Thank you to Sabrina Shankman for calling global warming exactly what it is: a climate apocalypse (“In weather extremes, a climate apocalypse,” Page A1, July 25). Sadly, we knew about climate change decades ago but little was done to prepare for it. Now we are in desperation mode, with catastrophe after catastrophe assaulting our beloved world.

The United States doesn’t have to wait until the UN Climate Change Conference in Glasgow this fall. Start now to make major adjustments in greenhouse gases from transportation, heating, structural improvements, agriculture, etc. Time cannot continue to await us. The world depends upon us to act now.


Mary Pendleton



Full speed ahead to a carbon-free future

Thank you for the unequivocal accounting of climate change in Sabrina Shankman’s front-page story on Sunday. Whether it’s wildfires, floods, heat waves and heat domes, or other extreme weather events, we are definitely experiencing it. On Monday, parts of Massachusetts received air quality warnings due to wildfires raging on the West Coast and in Canada (“Wildfires smoke prompts air quality alert,” Metro, July 27).

As Shankman noted, “it’s going to get worse,” and exponentially so, if we don’t act fast. Just as the evidence is certain, so is our path to address it: We must move with great speed and determination toward a carbon-free future. Time is of the essence.

Marjorie Lee


Our country’s response depends on the party in power

Wow, all it’s taken for climate change to consistently be front-page material are deadly wildfires, floods, and extreme heat and drought around the country and globally.

Here in Boston, we’ve got rising seas, flooding, hotter and wetter weather, more severe weather events, and now plumes of wildfire smoke to choke on.

We only had, oh, a few decades of warnings from scientists.

What were we and our leaders thinking, with our radically ineffectual response to an existential crisis? States and others have acted, but we need a national response.
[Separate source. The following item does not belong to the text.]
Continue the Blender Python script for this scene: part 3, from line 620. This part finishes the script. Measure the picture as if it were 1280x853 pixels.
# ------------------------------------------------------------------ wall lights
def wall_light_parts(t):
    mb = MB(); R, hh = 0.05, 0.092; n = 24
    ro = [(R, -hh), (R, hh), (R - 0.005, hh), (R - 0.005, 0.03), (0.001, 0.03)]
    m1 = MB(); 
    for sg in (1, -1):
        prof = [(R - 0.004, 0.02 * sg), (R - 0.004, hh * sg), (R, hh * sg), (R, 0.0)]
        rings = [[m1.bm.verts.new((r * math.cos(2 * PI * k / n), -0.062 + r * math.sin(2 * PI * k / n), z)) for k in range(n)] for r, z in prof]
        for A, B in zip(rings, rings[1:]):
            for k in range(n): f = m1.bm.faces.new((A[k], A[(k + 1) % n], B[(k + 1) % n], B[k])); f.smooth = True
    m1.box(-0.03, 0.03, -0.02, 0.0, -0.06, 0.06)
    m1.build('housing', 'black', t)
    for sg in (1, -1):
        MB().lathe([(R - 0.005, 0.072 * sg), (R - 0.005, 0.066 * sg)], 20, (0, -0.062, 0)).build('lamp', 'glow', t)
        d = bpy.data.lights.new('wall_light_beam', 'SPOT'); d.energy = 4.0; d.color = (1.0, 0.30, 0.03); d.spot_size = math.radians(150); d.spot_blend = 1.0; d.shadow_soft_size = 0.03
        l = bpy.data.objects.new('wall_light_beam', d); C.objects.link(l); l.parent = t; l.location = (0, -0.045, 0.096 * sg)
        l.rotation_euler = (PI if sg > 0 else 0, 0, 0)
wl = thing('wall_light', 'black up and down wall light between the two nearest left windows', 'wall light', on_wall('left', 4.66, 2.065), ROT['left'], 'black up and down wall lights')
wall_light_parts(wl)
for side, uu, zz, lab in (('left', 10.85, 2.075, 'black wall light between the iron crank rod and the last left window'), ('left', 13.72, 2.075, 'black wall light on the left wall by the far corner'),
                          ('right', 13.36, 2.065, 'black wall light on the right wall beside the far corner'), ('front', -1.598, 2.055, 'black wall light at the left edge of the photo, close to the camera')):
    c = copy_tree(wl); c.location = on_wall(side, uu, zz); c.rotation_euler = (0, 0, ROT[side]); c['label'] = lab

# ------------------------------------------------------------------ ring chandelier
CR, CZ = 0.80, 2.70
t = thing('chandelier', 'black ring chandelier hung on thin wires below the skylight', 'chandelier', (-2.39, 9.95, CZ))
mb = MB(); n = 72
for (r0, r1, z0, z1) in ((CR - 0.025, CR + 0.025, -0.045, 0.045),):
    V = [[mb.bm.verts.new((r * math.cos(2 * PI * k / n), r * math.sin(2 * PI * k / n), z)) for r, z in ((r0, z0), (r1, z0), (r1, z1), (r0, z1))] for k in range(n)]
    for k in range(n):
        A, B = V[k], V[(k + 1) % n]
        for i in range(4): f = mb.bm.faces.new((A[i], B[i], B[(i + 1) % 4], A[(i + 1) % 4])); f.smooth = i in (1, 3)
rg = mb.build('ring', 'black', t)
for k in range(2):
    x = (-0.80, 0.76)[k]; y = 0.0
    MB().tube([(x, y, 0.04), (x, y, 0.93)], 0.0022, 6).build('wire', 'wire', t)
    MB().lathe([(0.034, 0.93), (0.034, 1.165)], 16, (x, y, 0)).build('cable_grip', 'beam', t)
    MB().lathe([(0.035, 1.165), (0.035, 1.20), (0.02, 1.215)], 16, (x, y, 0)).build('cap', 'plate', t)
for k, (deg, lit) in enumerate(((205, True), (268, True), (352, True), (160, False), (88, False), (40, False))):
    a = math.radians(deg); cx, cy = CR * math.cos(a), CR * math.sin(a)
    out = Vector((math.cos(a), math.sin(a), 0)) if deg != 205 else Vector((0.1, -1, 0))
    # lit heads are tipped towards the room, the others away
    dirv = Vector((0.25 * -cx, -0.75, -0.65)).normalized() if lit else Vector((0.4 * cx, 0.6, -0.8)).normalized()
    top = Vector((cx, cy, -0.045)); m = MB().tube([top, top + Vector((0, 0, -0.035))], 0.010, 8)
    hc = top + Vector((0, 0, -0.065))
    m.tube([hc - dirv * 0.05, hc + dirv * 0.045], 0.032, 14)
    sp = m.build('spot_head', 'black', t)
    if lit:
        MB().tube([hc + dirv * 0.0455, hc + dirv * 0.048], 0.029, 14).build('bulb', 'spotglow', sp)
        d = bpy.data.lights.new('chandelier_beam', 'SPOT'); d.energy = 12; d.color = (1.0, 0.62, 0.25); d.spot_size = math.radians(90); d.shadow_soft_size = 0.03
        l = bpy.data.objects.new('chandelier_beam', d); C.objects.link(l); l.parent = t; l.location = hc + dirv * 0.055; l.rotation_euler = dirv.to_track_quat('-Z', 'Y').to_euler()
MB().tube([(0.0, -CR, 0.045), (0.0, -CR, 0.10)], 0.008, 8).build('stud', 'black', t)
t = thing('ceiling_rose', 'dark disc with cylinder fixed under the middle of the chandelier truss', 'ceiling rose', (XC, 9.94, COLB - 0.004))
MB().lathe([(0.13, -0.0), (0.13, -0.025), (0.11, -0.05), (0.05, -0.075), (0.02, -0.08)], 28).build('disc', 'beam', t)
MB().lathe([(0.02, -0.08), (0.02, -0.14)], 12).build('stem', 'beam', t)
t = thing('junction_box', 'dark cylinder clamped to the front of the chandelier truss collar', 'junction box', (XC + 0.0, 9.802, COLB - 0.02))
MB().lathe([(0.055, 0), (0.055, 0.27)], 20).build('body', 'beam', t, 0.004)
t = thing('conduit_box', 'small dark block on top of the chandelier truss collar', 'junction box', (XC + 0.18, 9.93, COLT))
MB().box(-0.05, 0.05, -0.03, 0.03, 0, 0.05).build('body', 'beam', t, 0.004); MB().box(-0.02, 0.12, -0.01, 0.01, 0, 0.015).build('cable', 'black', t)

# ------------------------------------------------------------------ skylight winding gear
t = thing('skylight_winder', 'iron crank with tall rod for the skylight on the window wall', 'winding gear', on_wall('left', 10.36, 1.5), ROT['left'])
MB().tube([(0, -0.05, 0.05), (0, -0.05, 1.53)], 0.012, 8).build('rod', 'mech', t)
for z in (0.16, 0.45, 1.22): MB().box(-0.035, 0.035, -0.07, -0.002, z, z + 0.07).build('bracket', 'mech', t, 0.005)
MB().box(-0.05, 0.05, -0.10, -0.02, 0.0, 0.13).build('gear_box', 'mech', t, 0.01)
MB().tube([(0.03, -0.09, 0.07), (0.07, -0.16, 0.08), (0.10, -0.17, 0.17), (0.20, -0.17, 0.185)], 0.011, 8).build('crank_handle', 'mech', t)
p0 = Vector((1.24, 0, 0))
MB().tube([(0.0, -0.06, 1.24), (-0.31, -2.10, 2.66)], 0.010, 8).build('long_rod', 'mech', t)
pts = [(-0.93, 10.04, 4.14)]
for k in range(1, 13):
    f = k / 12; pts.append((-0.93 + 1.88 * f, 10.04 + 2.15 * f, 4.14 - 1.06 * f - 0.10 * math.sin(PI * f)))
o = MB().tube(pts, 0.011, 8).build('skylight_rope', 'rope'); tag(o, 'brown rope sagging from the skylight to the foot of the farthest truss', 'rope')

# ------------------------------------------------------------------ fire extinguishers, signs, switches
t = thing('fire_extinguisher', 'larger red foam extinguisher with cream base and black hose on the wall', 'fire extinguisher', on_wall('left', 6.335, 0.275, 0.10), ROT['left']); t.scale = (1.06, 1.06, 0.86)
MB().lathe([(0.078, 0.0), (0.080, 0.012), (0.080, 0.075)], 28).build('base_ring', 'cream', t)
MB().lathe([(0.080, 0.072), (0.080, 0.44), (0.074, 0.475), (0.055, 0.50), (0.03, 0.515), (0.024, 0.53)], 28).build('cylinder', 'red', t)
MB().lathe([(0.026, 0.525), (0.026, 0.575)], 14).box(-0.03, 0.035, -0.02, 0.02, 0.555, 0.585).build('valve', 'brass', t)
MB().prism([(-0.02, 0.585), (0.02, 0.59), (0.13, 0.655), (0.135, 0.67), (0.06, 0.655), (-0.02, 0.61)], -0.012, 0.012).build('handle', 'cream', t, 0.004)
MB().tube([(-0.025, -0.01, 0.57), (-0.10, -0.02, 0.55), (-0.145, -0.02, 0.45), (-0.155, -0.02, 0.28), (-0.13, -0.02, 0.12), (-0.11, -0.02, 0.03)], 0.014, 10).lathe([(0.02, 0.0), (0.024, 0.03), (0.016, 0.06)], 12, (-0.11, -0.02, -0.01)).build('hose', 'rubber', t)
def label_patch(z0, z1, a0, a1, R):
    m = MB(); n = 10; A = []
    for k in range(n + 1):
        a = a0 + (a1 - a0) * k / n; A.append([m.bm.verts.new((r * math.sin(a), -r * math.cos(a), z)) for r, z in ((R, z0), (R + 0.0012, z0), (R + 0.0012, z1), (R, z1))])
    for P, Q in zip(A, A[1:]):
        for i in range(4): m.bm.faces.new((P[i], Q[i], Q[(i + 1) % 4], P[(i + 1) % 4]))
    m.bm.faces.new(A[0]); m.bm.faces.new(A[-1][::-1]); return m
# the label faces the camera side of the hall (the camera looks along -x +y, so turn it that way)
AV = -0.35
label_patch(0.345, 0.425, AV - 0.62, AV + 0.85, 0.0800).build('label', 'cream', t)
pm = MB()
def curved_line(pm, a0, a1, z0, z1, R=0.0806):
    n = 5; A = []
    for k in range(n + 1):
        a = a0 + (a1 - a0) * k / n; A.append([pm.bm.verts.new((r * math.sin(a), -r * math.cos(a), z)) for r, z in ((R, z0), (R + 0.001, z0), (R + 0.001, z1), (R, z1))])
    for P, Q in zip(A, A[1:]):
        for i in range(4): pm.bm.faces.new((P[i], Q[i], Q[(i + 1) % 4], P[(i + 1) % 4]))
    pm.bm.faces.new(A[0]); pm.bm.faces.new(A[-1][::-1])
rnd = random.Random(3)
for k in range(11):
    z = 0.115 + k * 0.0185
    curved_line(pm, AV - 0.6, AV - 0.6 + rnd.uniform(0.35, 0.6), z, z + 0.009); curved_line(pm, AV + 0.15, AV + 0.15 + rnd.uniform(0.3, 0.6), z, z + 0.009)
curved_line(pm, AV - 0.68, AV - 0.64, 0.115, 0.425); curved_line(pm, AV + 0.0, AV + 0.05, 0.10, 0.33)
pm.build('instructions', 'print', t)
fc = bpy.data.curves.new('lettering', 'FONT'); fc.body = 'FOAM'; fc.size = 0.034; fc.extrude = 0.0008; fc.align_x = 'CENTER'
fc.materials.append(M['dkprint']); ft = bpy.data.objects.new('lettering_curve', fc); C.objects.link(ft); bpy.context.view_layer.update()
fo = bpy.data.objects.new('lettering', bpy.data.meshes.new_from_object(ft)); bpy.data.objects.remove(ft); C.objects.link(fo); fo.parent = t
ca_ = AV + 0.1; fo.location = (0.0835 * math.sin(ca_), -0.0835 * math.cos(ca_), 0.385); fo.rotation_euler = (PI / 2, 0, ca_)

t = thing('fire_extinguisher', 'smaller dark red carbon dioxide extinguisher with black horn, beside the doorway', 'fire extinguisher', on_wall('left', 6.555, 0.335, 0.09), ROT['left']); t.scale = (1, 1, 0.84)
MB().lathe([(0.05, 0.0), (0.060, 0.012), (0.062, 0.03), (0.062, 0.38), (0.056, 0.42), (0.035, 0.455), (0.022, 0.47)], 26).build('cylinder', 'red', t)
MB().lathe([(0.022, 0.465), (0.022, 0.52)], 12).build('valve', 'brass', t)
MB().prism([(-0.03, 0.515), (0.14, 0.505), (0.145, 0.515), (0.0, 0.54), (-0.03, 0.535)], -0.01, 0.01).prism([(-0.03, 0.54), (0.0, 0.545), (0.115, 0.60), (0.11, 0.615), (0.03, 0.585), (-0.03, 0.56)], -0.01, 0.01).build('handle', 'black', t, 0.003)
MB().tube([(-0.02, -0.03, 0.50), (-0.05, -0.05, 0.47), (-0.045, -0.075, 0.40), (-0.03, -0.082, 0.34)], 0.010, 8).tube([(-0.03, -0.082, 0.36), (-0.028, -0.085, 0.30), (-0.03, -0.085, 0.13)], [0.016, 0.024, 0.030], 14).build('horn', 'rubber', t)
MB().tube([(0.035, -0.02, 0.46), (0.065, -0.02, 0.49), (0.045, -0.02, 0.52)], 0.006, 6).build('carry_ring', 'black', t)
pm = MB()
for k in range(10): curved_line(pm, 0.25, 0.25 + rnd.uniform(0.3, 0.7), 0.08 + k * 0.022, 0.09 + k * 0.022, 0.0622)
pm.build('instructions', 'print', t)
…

Now there’s a narrow window remaining for urgent action to avert the worst catastrophes to come.


We can still save ourselves, the planet, and the other species we’re destroying in the process. But the Republicans in Congress (plus a few “moderate” Democrats) refuse to support President Biden’s bold climate plan to propel us toward clean energy and a livable future. So Democrats must do all the heavy lifting as Republicans remain mired in anti-science denial of reality. If Republicans should take back Congress in 2022, they will lead us exactly where one would expect: to the unlivable future guaranteed by continued inaction.

Elizabeth L. Merrick


How about an ‘interstate highway’ for flood and fire control?

The article “In weather extremes, a climate apocalypse” reminds us that the Western and Eastern parts of the United States have opposite problems: too little water in the West and too much in the East, especially during hurricane season. These appear to be engineering problems, and both could be solved by building a system of reservoirs and aqueducts to move excess stormwater from the East, for flood control, to the West, for irrigation and wildfire control. The cost may be high, but perhaps it would be comparable to building the interstate highway system.